(PROBLEM)
Without further comment, state how many lines in the listing below contain the word "this".
+ + + + + + +
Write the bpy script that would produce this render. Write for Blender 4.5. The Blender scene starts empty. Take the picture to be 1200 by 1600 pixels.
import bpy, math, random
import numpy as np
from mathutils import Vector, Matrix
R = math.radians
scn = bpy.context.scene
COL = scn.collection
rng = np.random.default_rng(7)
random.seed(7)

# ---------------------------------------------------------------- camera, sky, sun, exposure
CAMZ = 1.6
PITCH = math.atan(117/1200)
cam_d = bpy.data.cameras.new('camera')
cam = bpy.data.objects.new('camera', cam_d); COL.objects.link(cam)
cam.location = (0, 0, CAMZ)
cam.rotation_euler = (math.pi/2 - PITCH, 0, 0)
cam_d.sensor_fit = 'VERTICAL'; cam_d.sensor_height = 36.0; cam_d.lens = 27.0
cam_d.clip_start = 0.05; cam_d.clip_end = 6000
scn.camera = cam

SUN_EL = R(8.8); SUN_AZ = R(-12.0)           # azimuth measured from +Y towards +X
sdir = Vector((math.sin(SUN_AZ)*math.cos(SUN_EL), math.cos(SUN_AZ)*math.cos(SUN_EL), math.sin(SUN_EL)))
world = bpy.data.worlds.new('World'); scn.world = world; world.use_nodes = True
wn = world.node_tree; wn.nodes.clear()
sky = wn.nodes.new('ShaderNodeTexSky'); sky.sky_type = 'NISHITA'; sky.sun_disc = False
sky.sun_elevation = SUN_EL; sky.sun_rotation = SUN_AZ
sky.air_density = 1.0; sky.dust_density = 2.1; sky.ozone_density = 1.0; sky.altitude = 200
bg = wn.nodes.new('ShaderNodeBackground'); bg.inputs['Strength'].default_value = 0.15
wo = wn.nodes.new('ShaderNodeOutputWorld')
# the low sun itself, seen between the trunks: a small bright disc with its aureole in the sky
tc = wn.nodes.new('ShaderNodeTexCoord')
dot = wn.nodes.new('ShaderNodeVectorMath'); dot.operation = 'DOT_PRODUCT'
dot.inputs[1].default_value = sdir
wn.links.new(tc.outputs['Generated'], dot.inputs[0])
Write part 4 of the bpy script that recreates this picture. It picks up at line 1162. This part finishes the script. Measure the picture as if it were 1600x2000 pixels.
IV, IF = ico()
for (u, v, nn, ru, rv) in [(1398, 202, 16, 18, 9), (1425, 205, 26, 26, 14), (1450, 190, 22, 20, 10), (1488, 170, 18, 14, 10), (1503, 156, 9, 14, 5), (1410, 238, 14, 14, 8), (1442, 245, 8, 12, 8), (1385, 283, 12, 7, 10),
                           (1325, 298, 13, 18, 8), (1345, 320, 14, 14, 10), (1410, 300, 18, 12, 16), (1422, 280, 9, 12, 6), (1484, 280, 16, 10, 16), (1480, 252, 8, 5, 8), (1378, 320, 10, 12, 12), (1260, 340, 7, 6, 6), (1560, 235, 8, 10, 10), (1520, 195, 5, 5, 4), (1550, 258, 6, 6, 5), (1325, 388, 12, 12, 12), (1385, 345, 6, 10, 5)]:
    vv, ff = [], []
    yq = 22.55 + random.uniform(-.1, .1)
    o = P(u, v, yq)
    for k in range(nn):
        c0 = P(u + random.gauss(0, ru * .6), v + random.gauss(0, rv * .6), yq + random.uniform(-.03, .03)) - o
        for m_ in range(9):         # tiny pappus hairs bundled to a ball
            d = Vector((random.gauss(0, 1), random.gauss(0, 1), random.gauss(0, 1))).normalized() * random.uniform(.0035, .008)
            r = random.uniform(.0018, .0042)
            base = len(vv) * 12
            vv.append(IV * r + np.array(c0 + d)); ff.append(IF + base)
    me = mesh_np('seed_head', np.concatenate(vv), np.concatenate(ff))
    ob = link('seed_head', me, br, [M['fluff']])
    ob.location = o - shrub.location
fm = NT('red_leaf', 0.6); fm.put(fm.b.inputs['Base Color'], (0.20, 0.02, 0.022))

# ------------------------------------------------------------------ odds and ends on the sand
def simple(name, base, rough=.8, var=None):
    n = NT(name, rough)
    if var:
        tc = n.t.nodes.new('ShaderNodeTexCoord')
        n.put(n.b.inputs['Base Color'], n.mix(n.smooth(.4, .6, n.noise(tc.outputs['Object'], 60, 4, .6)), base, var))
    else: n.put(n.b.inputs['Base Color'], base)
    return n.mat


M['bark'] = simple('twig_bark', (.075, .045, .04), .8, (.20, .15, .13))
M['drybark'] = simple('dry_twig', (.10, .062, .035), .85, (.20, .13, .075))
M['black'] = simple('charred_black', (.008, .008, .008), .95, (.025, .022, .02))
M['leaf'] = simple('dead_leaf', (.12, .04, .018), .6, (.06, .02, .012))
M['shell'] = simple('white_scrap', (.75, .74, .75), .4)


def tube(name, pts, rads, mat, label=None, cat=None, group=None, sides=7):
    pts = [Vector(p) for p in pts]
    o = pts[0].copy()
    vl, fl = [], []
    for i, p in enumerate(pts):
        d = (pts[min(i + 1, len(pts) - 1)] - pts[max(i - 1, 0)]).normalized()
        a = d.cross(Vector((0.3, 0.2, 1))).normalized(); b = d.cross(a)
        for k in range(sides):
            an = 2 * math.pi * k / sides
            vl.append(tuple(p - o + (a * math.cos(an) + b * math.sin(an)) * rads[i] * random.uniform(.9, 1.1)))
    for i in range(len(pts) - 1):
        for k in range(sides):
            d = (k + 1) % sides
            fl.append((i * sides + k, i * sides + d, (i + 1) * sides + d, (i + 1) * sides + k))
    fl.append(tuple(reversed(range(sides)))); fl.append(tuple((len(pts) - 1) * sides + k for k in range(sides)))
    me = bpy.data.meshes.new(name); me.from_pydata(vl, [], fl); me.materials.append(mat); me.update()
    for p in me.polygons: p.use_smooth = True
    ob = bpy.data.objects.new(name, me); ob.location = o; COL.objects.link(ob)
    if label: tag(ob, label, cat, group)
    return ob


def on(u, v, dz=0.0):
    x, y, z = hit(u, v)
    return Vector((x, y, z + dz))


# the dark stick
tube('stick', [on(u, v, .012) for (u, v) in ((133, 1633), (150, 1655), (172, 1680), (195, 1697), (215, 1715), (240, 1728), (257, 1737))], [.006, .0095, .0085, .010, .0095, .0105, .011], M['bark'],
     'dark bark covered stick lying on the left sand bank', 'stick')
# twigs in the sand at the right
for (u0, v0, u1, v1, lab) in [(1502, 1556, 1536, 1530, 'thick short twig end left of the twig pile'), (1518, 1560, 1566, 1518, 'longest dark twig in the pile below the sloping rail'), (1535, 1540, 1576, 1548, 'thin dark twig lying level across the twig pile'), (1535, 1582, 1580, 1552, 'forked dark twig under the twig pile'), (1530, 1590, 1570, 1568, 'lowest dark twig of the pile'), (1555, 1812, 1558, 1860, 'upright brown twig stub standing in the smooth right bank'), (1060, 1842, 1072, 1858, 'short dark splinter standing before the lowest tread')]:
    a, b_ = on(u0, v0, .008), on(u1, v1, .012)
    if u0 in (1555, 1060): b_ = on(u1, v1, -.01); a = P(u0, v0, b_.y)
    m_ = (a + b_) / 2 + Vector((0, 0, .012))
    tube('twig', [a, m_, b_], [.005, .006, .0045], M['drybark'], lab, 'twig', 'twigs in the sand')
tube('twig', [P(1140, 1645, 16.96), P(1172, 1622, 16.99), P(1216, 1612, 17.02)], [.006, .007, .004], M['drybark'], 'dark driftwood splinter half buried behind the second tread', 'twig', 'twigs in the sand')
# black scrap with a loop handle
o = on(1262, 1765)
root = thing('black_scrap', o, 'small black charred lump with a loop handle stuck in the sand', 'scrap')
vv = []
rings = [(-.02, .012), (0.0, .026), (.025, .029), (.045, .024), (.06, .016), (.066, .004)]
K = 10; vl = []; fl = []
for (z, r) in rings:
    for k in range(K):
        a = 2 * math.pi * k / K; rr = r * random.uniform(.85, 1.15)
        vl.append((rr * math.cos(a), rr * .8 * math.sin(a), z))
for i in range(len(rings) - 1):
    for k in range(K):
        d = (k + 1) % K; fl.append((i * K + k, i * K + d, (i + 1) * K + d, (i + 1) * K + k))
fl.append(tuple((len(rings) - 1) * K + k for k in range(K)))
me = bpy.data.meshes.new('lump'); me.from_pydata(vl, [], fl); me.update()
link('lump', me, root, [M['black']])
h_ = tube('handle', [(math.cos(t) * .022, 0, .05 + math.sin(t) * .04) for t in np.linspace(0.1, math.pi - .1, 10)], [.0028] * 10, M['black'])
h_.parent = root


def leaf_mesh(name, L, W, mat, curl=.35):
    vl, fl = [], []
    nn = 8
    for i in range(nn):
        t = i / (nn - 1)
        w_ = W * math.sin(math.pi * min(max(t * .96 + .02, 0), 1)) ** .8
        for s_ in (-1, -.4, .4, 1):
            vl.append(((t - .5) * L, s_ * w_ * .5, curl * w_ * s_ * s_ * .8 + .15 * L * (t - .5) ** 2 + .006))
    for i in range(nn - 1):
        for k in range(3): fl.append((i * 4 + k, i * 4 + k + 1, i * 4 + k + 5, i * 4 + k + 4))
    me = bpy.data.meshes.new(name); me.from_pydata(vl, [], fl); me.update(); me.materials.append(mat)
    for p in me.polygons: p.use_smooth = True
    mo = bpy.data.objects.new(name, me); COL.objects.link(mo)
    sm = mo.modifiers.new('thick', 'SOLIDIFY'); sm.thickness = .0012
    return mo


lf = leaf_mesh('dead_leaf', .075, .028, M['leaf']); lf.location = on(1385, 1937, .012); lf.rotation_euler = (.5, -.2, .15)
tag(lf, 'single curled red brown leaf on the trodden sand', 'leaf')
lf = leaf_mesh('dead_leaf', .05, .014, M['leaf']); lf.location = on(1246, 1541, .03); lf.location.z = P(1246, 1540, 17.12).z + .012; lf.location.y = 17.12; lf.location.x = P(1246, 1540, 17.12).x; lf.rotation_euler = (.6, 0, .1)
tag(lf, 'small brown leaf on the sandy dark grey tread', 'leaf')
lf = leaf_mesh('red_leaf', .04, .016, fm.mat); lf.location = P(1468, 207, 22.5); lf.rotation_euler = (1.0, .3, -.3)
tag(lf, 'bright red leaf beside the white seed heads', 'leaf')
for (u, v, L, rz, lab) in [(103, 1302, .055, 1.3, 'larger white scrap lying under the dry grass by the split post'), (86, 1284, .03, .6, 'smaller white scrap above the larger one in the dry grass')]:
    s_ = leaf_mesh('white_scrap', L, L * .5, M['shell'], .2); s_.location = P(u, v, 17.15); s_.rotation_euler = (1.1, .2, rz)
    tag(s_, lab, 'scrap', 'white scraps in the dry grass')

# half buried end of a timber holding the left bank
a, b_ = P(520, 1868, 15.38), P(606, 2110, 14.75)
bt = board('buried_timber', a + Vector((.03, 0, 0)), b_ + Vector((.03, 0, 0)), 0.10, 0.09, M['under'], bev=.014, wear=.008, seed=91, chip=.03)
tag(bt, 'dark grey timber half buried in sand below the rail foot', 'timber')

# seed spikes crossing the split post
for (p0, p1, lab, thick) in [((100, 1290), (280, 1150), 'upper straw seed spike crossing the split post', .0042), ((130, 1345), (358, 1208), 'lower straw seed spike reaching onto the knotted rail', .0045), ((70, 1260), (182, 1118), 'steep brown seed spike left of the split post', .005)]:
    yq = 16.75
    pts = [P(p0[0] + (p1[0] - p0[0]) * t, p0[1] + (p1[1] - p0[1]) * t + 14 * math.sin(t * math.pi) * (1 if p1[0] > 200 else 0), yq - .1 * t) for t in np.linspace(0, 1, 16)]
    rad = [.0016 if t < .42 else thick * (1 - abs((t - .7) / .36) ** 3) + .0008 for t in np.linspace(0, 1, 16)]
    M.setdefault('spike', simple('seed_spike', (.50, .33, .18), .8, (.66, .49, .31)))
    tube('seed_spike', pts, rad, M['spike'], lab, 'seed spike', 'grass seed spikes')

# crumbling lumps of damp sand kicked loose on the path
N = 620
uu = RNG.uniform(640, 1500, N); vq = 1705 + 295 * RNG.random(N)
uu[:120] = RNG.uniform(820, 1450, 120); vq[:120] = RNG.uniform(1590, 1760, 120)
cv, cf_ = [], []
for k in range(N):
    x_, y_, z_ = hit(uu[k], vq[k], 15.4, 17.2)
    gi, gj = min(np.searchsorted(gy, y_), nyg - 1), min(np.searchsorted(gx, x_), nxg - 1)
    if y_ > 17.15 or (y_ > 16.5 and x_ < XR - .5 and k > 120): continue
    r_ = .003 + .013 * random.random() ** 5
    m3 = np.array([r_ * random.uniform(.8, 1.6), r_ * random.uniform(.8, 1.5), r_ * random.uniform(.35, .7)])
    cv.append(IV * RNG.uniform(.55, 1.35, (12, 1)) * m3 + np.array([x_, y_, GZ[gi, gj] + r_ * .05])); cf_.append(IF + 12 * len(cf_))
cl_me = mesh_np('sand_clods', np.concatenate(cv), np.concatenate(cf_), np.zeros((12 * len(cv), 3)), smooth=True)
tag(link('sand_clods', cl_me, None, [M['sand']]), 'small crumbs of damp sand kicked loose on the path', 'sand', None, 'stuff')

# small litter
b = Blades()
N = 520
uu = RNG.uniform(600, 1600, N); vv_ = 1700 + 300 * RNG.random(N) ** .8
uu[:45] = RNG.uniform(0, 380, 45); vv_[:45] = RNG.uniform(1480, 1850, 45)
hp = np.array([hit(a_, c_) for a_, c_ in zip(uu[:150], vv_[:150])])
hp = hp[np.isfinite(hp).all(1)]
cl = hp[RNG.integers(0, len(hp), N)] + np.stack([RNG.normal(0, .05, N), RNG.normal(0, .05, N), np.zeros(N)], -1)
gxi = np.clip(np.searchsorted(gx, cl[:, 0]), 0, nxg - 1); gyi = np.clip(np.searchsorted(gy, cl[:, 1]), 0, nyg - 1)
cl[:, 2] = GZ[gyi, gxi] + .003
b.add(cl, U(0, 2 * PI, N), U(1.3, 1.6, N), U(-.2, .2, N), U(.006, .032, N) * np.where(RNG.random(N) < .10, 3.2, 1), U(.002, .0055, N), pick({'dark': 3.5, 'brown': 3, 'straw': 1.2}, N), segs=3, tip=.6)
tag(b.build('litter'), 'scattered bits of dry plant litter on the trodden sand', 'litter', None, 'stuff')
+ + + + + + +
(FULL RESPONSE)
2